Projec t88 presents a collection of works that evoke the act of performing memory, enacting it through materiality. Painterly actionism aids in the processes of recreating memory; the unfolding of the traces are revealed through the energetic physicalities of impasto, potent pigments, while filmic and elusive layers of casein and clay embody the organic.
In her Lahore series paintings, Risham Syed chooses the neglected rears of new buildings in the middle class residential quarters with neatly done facades and unfinished backwalls. She culls out pieces from the past- the palm trees, the foliage, or a broken piece of an earlier wall appear as relics. These works are small and exist somewhere between a post-card and a miniature painting. Their scales are intimate, speaking of the personal memories which the artist and the audience carry as souvenirs or mementoes.

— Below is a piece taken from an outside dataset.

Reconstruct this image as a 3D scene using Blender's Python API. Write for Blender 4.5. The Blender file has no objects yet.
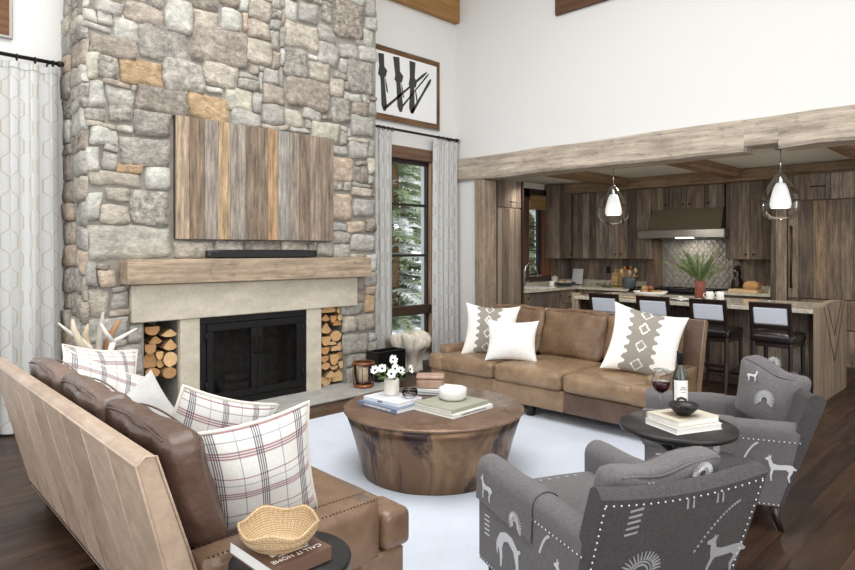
import bpy, bmesh, math, random
from mathutils import Vector, Matrix, noise
R = random.Random(7)
PI = math.pi
SC = bpy.context.scene
COL = SC.collection
def lin(v):
    v /= 255.0
    return v/12.92 if v <= .04045 else ((v+.055)/1.055)**2.4
def c(r, g, b): return (lin(r), lin(g), lin(b))
def jit(k, a=.06):
    s = 1+R.uniform(-a, a); return tuple(max(0, q*s) for q in k[:3])

# ------------------------------------------------------------------ materials
def nd(t, kind, **kw):
    n = t.nodes.new(kind)
    for k, v in kw.items():
        if hasattr(n, k): setattr(n, k, v)
        else: n.inputs[k].default_value = v
    return n
def math_n(t, op, a, b=None, cl=False):
    n = t.nodes.new('ShaderNodeMath'); n.operation = op; n.use_clamp = cl
    for i, x in enumerate((a, b)):
        if x is None: continue
        if isinstance(x, (int, float)): n.inputs[i].default_value = x
        else: t.links.new(x, n.inputs[i])
    return n.outputs[0]
def coord(t, which, scale):
    if which == 'uv': o = nd(t, 'ShaderNodeUVMap', uv_map='UVMap').outputs[0]
    else: o = t.nodes.new('ShaderNodeTexCoord').outputs['Object']
    m = t.nodes.new('ShaderNodeMapping'); m.inputs['Scale'].default_value = scale
    t.links.new(o, m.inputs['Vector']); return m.outputs[0]
def noise_n(t, which, scale, detail=4, rough=.6, dist=0):
    n = nd(t, 'ShaderNodeTexNoise'); n.inputs['Scale'].default_value = 1
    n.inputs['Detail'].default_value = detail; n.inputs['Roughness'].default_value = rough
    n.inputs['Distortion'].default_value = dist
    t.links.new(coord(t, which, scale), n.inputs['Vector']); return n.outputs[0]
def ramp(t, v, lo, hi, a=.3, b=.7):
    n = nd(t, 'ShaderNodeMapRange'); n.clamp = True
    n.inputs['From Min'].default_value = a; n.inputs['From Max'].default_value = b
    n.inputs['To Min'].default_value = lo; n.inputs['To Max'].default_value = hi
    t.links.new(v, n.inputs['Value']); return n.outputs[0]
def scale_col(t, col, f):
    n = t.nodes.new('ShaderNodeVectorMath'); n.operation = 'SCALE'
    t.links.new(col, n.inputs[0])
    t.links.new(f, n.inputs['Scale']); return n.outputs[0]
def mixc(t, f, a, b):
    n = t.nodes.new('ShaderNodeMix'); n.data_type = 'RGBA'
    t.links.new(f, n.inputs['Factor'])
    for k, x in ((6, a), (7, b)):
        if isinstance(x, tuple): n.inputs[k].default_value = (*x[:3], 1)
        else: t.links.new(x, n.inputs[k])
    return n.outputs[2]
MATS = {}
def new_mat(name):
    m = bpy.data.materials.new(name); m.use_nodes = True
    t = m.node_tree; b = t.nodes['Principled BSDF']; MATS[name] = m
    return m, t, b
def mk(name, base=None, layers=(), bump=None, rough=.6, metal=0, spec=.5, coat=0, sheen=0, rough_layer=None, extra=None, **inp):
    """base None: the face colours (attribute Col). layers: (coord, scale, detail, lo, hi[, a, b]) multiply the colour."""
    m, t, b = new_mat(name)
    if base is None:
        a = nd(t, 'ShaderNodeAttribute', attribute_name='Col'); col = a.outputs['Color']; alpha = a.outputs['Alpha']
    else:
        a = nd(t, 'ShaderNodeRGB'); a.outputs[0].default_value = (*base, 1); col = a.outputs[0]
    for L in layers:
        w, s, d, lo, hi = L[:5]
        f = ramp(t, noise_n(t, w, s, d), lo, hi, *(L[5:7] if len(L) > 5 else (.3, .7)))
        col = scale_col(t, col, f)
    if extra: col = extra(t, col)
    t.links.new(col, b.inputs['Base Color'])
    b.inputs['Roughness'].default_value = rough; b.inputs['Metallic'].default_value = metal
    b.inputs['Specular IOR Level'].default_value = spec
    if coat: b.inputs['Coat Weight'].default_value = coat; b.inputs['Coat Roughness'].default_value = .2
    if sheen: b.inputs['Sheen Weight'].default_value = sheen; b.inputs['Sheen Roughness'].default_value = .5
    if rough_layer:
        w, s, d, lo, hi = rough_layer
        t.links.new(ramp(t, noise_n(t, w, s, d), lo, hi), b.inputs['Roughness'])
    if bump:
        prev = None
        for (w, s, d, st, dist) in bump:
            n = nd(t, 'ShaderNodeBump'); n.inputs['Strength'].default_value = st; n.inputs['Distance'].default_value = dist
            t.links.new(noise_n(t, w, s, d), n.inputs['Height'])
            if prev: t.links.new(prev, n.inputs['Normal'])
            prev = n.outputs[0]
        t.links.new(prev, b.inputs['Normal'])
    for k, v in inp.items(): b.inputs[k.replace('_', ' ')].default_value = v
    return m
W3 = lambda s: (s, s, s)
mk('plaster', c(230, 229, 226), rough=.9, spec=.2, bump=[('o', W3(60), 3, .08, .003)])
mk('ceiling_paint', c(226, 222, 212), rough=.9, spec=.2)
mk('floorboards', None, [('uv', (1.2, 22, 1), 5, .28, .72), ('uv', (2.2, 5, 1), 3, .7, 1.3)], rough=.33, spec=.45,
   bump=[('uv', (2, 40, 1), 4, .2, .004), ('uv', (1.5, 6, 1), 2, .25, .01)], rough_layer=('uv', (2, 9, 1), 3, .26, .5))
mk('old_wood', None, [('uv', (2.6, 34, 1), 6, .5, 1.28, .32, .68), ('uv', (3, 12, 1), 5, .64, 1.22), ('uv', (14, 150, 1), 3, .8, 1.08, .35, .6)],
   rough=.8, spec=.25, bump=[('uv', (3, 70, 1), 5, .5, .006), ('uv', (2, 8, 1), 2, .3, .01)])
mk('sawn_wood', None, [('uv', (2.2, 42, 1), 6, .66, 1.25, .32, .68), ('uv', (1.5, 9, 1), 4, .7, 1.3), ('uv', (110, 9, 1), 2, .86, 1.1)],
   rough=.8, spec=.25, bump=[('uv', (3, 70, 1), 5, .5, .006), ('uv', (120, 7, 1), 2, .35, .004)])
mk('hewn_beam', None, [('uv', (1.4, 18, 1), 6, .6, 1.2, .3, .7), ('uv', (9, 16, 1), 3, .72, 1.03, .3, .45), ('uv', (2.5, 6, 1), 4, .75, 1.18), ('uv', (5, 90, 1), 3, .82, 1.06, .3, .55)],
   rough=.85, spec=.2, bump=[('uv', (2, 14, 1), 4, .6, .02), ('uv', (6, 80, 1), 3, .4, .006)])
mk('brown_wood', None, [('uv', (1.4, 26, 1), 5, .6, 1.35)], rough=.6, spec=.3, bump=[('uv', (2, 40, 1), 4, .25, .004)])
mk('dark_stain', c(38, 25, 23), [('o', (20, 20, 4), 4, .8, 1.2)], rough=.28, spec=.5, coat=.25)
def leather(name, rough, lo=.72, hi=1.25):
    mk(name, None, [('o', W3(3.2), 5, lo, hi), ('o', W3(14), 4, .86, 1.12)], rough=rough, spec=.5,
       rough_layer=('o', W3(6), 4, rough-.1, rough+.12), bump=[('o', W3(170), 3, .14, .003), ('o', W3(9), 3, .55, .016), ('o', W3(26), 4, .25, .006)])
leather('leather', .31); leather('leather_hide', .42, .9, 1.08)
def stone_extra(t, col):
    al = nd(t, 'ShaderNodeAttribute', attribute_name='Col').outputs['Alpha']
    n1 = noise_n(t, 'o', (20, 20, 26), 6, .7)
    dark = ramp(t, n1, .38, 1.5, .34, .66)
    one = math_n(t, 'ADD', math_n(t, 'MULTIPLY', math_n(t, 'SUBTRACT', dark, 1.0), al), 1.0)
    return scale_col(t, col, one)
mk('field_stone', None, [('o', (5, 5, 8), 6, .78, 1.18), ('o', (15, 15, 24), 6, .74, 1.2), ('o', (45, 45, 70), 5, .8, 1.14)], rough=.9, spec=.2, extra=stone_extra,
   bump=[('o', (11, 11, 16), 6, .65, .03), ('o', W3(60), 4, .5, .007)])
mk('mortar', c(150, 146, 138), [('o', W3(9), 4, .8, 1.1)], rough=.95, spec=.1, bump=[('o', W3(80), 4, .5, .006)])
mk('sandstone', c(207, 198, 180), [('o', (4, 4, 7), 6, .82, 1.12), ('o', W3(30), 4, .93, 1.06)], rough=.85, spec=.2, bump=[('o', (16, 16, 24), 5, .4, .012)])
mk('hearth_slab', c(176, 174, 168), [('o', W3(6), 5, .8, 1.15)], rough=.75, spec=.3, bump=[('o', W3(24), 5, .35, .01)])
mk('black_iron', c(38, 37, 37), [('o', W3(24), 4, .8, 1.3)], rough=.45, metal=.7)
mk('rod_iron', c(44, 40, 38), rough=.5, metal=.5)
mk('black_lacquer', c(20, 19, 20), rough=.35, spec=.5)
mk('table_black', c(34, 31, 31), [('o', (30, 6, 6), 3, .85, 1.15)], rough=.36, spec=.45)
mk('soot_brick', c(84, 77, 70), [('o', W3(14), 4, .5, 1.4)], rough=.95, spec=.1)
mk('brushed_steel', c(172, 168, 160), [('o', (3, 3, 90), 3, .92, 1.06)], rough=.3, metal=1)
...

Places are not locations but sites for Mahesh Baliga, revealing curious cases which he views askance. The dilemmas of the painter as a painter, and painter as a person often appear together; like that of taking sides with the emerging contemporary narratives. The medium of casein which connects him to an earlier practice of painting points to the idea of the memory of a material, taking recourse to past events to reimagine the present.
Dharmendra Prasad remembers sites through the trees, fields, soil and the wind. The home and studio become immaterial and reside as a memory. This act of transformation takes place on the paper where it is recreated. People of that place, the residence, collective labour, plants, aromas… all things that make the location enter the structure of memory, filtered in monochromes.
In Amitesh Shrivastava’s paintings. forms burst forth, assuming different role plays, making their way with an energy that is exuberantly animated. The brush marks take root in different canvases as aspiring seeds, bursting from the ground and looking for new planes to expand to, like the plastic pigments used. The canvas opens up both as a space and surface of psychic and emotive register.
Neha Choksi’s new works expand the geological understanding of terra, where pigment and rock confront the same temporalities. The process which the artist uses is a kind of actionism where the work embeds the physicality of the material as well as the intellectual process of making. Terra as material hints at the ephemerality of things taking the viewer to uncertain terrains of making and unmaking the self, a self which is in a flux.
Ashwini Bhat’s work focuses on earthliness, the sensual body, and materiality. The Liquid Earth series reminds us of what we stand on - both physically and ethically. These kinetic objects possess a performative, gestural memory. They demonstrate themselves in process - opening, cracking like the molten earth and like ourselves.